You will have to make an arbitrary choice for the direction of morphisms: is the left adjoint "forward" or "backward"? To prevent that, you can add involutions. The resulting category $\mathbf{InvAdj}$ of involutive categories and adjunctions, that I'll define below, has a lot of interesting structure. It is a dagger category, and in fact the `mother of all dagger categories', as it universally embeds any dagger category. In particular, the full subcategory of (ortho)posets and Galois connections has dagger kernels, dagger biproducts, an an opclassifier. See these two papers. Now for the definition (from 3.1.8 of my thesis):
A functor $* \colon \mathbf{C}^\mathrm{op} \to \mathbf{C}$ is called involutive when $* \circ * = \mathrm{Id}$. Define a category $\mathbf{InvAdj}$ as follows. Objects are pairs $(\mathbf{C},*)$ of a category with an involution. A morphism $(\mathbf{C},*) \to (\mathbf{D},*)$ is functor $F\colon \mathbf{C}^\mathrm{op} \to \mathbf{D}$ that has a left adjoint, where two such functors are identified when they are naturally isomorphic.

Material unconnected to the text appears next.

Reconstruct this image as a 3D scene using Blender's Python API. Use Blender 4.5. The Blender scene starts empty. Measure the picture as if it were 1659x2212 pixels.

The identity morphism on $(\mathbf{C},*)$ is the functor $*\colon \mathbf{C}^\mathrm{op} \to \mathbf{C}$; its left adjoint is $*^\mathrm{op} \colon \mathbf{C} \to \mathbf{C}^\mathrm{op}$. The composition of $F\colon \mathbf{C}^\mathrm{op} \to \mathbf{D}$ and $G\colon \mathbf{D}^\mathrm{op} \to \mathbf{E}$ is defined by $G \circ *^\mathrm{op} \circ F \colon \mathbf{C}^\mathrm{op} \to \mathbf{E}$; its left adjoint is $F' \circ * \circ G'$, where $F' \dashv F$ and $G' \dashv G$.
(It is not arbitrary to require a left adjoint instead of a right one. A contravariant functor from $\mathbf{C}$ to $\mathbf{D}$ can be written both as a (covariant) functor $F\colon \mathbf{C}^\mathrm{op} \to \mathbf{D}$ or as a (covariant) functor $F^\mathrm{op}\colon \mathbf{C} \to \mathbf{D}^\mathrm{op}$. The latter version has a right adjoint precisely when the former version has a left adjoint.)